For 25 years, BET has faced no rivals catering to African-Americans. Now there are new players in the field, and BET's parent is pushing for an upgrade
By Johnnie L. Roberts
Newsweek
Feb. 7 issue - TV has stretched the "makeover" genre of shows from humans to houses to entire towns. Now the Black Entertainment Television network is going a step further: making over itself. In January it unveiled a new tagline, "It's my thing," after jettisoning "Black star power." It refashioned its familiar star logo and installed a sleek new set for "106 & Park," the daily countdown music-video hit.
The countdown to the biggest change in BET's history is also underway. Next January, CEO Robert Johnson's contract expires with media giant Viacom, which made him the first African-American billionaire when it bought BET in 1999. In a NEWSWEEK interview, Johnson put to rest speculation that he might retain ties to the network he founded. "I don't plan to continue in my current capacity," he says he's told Viacom CEO Sumner Redstone. He has other projects in mind, including his NBA Charlotte Bobcats team. "I'm sure I have a second act in me.''
As BET begins a yearlong celebration of its silver anniversary, it also is searching for a second act. Until recently it had little reason to change much. It reaches almost 80 million homes and has minted profits from its low-budget lineup of music videos, stand-up comedy and other fare catering to an African-American audience—a niche it's had to itself for 25 years. Yet that lucrative strategy now looks vulnerable.
A new threat to BET is TV One, a fledgling network launched by Radio One, the successful radio chain founded by pioneering African-American broadcaster Cathy Hughes, along with cable giant Comcast. Two weeks ago TV One got a major boost when DirecTV, the U.S. satellite-TV arm of Rupert Murdoch's global media empire, agreed to carry the channel to most of its roughly 14 million customers in exchange for a stake. Atlanta-based Black Family Channel has also joined the fray.
Viacom is also taking a fresh look at BET, and is intent on developing it into a brand with as much stature as its other media properties, including MTV, VH1 and Comedy Central. Tom Freston, Viacom's co-president, told a recent gathering of investors that BET had "really only scratched the surface ... of what it can do."
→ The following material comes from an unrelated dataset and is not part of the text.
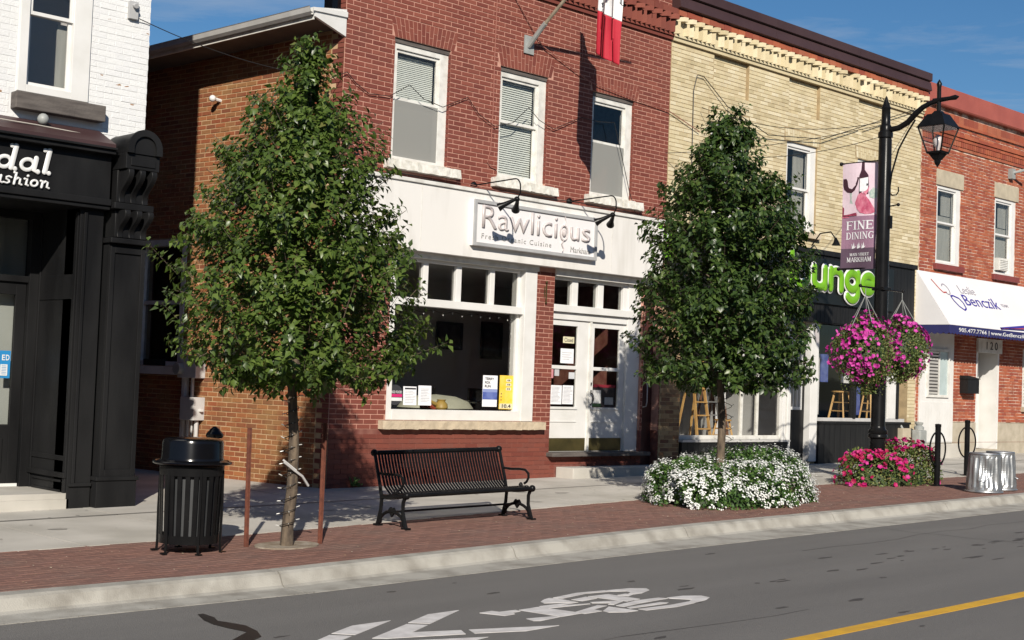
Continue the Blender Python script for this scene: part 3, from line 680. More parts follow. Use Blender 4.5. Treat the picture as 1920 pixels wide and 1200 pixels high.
for i, w in enumerate(WINS):
    x0, x1, z0, z1 = w
    head = box('lintel', M_WOODG, RB, x0, x1, .03, .14, z1 - .07, z1)
    o, (a, b_, c, d, yf) = sash_window(RB, x0, x1, z0, z1 - .07, -.02, 5.88, depth=.12, fw=.085, right_jamb=.09)
    if i != 1: MB().box(a, b_, yf - .036, yf - .03, c, 5.86).build('insect_screen', M_SCREEN, o)
    J_ = MB()
    for k in range(int((z1 - z0) / .0733)):
        za = .87 + .0733 * math.ceil((z0 - .87) / .0733) + k * .0733
        if za + .063 < z1: J_.box(x1 - .012, x1 + .001, -.0045 + rnd.uniform(0, .002), .10, za + .005, za + .0675); J_.box(x0 - .001, x0 + .008, -.0045, .10, za + .005, za + .0675)
    J_.build('jamb_bricks', M_RED, RB)['kind'] = 'stuff'
    if i == 0:
        n = 34
        for k in range(n): z = c + .04 + k * (5.86 - c - .06) / n; MB().q([(a + .03, yf + .10, z), (b_ - .03, yf + .10, z), (b_ - .03, yf + .112, z + .022), (a + .03, yf + .112, z + .022)]).build('slat', M_BLIND, o)
        n = 22
        for k in range(n): z = 5.93 + k * (d - 5.93 - .06) / n; MB().q([(a + .03, yf + .08, z), (b_ - .03, yf + .08, z), (b_ - .03, yf + .092, z + .026), (a + .03, yf + .092, z + .026)]).build('slat', M_BLIND, o)
    if i == 1:
        n = 42
        for k in range(n): z = c + .05 + k * (d - c - .08) / n; MB().q([(a + .03, yf + .07, z), (b_ - .03, yf + .07, z), (b_ - .03, yf + .083, z + .027), (a + .03, yf + .083, z + .027)]).build('slat', M_BLIND, o)
    s = MB(); n = 14
    xs_ = np.linspace(x0 - .12, x1 + .2, n)
    for k in range(n - 1):
        j = lambda: rnd.uniform(-.008, .008)
        s._hex([(xs_[k], -.14 + j(), z0 - .145 + j()), (xs_[k + 1], -.14 + j(), z0 - .145 + j()), (xs_[k + 1], .05, z0 - .145), (xs_[k], .05, z0 - .145), (xs_[k], -.12 + j(), z0 - .003 + j()), (xs_[k + 1], -.12 + j(), z0 - .003 + j()), (xs_[k + 1], .12, z0), (xs_[k], .12, z0)])
    s.build('window_sill', M_SILL, RB)
room(RB, .2, 7.2, 4.6, 7.0, .5, 3.0, M_ROOMG, M_DARK)
# moulded fascia across the shop front
box('fascia_board', M_FASCIA, RB, .03, 7.1, -.20, -.002, 3.58, 4.60)
box('fascia_cap', M_WHITEOLD, RB, .02, 7.12, -.235, -.002, 4.603, 4.66, bevel=.008)
for xv in (1.42, 5.72, ): box('panel_joint', M_WHITEOLD, RB, xv, xv + .012, -.2035, -.2, 3.6, 4.58)
box('frieze', M_WHITEOLD, RB, .9, 4.14, -.05, .1, 3.49, 3.577); box('frieze', M_WHITEOLD, RB, 4.56, 7.08, -.04, .1, 3.46, 3.577)
# shop window: white joinery with a row of small transom lights
SW_ = MB(); yf = .10
SW_.box(1.05, 1.17, yf - .08, yf + .12, 1.01, 3.49); SW_.box(3.86, 4.13, -.02, yf + .0, 1.01, 3.49); SW_.box(3.80, 3.90, yf + .001, yf + .14, 1.01, 3.49)
SW_.box(1.17, 3.86, yf - .1, yf + .1, 1.01, 1.17); SW_.box(1.17, 3.86, yf - .09, yf + .1, 2.76, 2.88); SW_.box(1.17, 3.80, yf - .05, yf + .08, 3.44, 3.49)
for a, c in ((1.74, 1.84), (2.42, 2.53), (3.15, 3.25)): SW_.box(a, c, yf - .03, yf + .07, 2.88, 3.44)
sw = SW_.build('shop_window', M_WHITE, RB, bevel=.006)
MB().box(1.17, 3.80, yf + .05, yf + .058, 1.17, 2.76).build('pane', M_GLASS, sw)
for a, c in ((1.17, 1.74), (1.84, 2.42), (2.53, 3.15), (3.25, 3.80)): MB().box(a, c, yf + .03, yf + .036, 2.88, 3.44).build('pane', M_GLASSD, sw)
s = MB(); xs_ = np.linspace(.91, 4.34, 26)
for k in range(25):
    j = lambda: rnd.uniform(-.006, .006)
    s._hex([(xs_[k], -.13 + j(), .875 + j()), (xs_[k + 1], -.13 + j(), .875 + j()), (xs_[k + 1], .1, .875), (xs_[k], .1, .875), (xs_[k], -.135 + j(), 1.0), (xs_[k + 1], -.135 + j(), 1.0), (xs_[k + 1], .1, 1.008), (xs_[k], .1, 1.008)])
s.build('stone_sill', M_STONE, RB)
b = MB().tube([(4.34, -.03, 3.02), (4.34, -.03, 3.30)], .012, 6); b.ball((4.34, -.03, 3.33), .022, 6); b.ball((4.34, -.03, 2.99), .02, 6); b.tube([(4.30, -.03, 3.08), (4.30, -.03, 3.26)], .008, 6)
b.build('brass_ornament', M_BRASS, RB, smooth=True)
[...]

He panned BET's overreliance on music videos and infomercials, which have made up as much as 70 percent of its schedule. He said the company was assembling a programming team to "transform the channel and truly make it a much stronger first choice for African-Americans."
Viacom's focus on BET inevitably raises the ticklish matter of diversity—or lack of it—in media ownership. It's not just Viacom's ownership of BET, or Comcast's and Murdoch's stakes in TV One. Time Warner recently acquired full ownership of the publisher of Essence, a magazine for black women.
Racial sensitivities dictated key terms of Viacom's buyout of BET, including granting Johnson full control for five years. A top Viacom adviser said that no one "wanted it to appear that we were going in and taking away their blackness." Says another official: "We were concerned that people who understood that market continue to have a lot to say."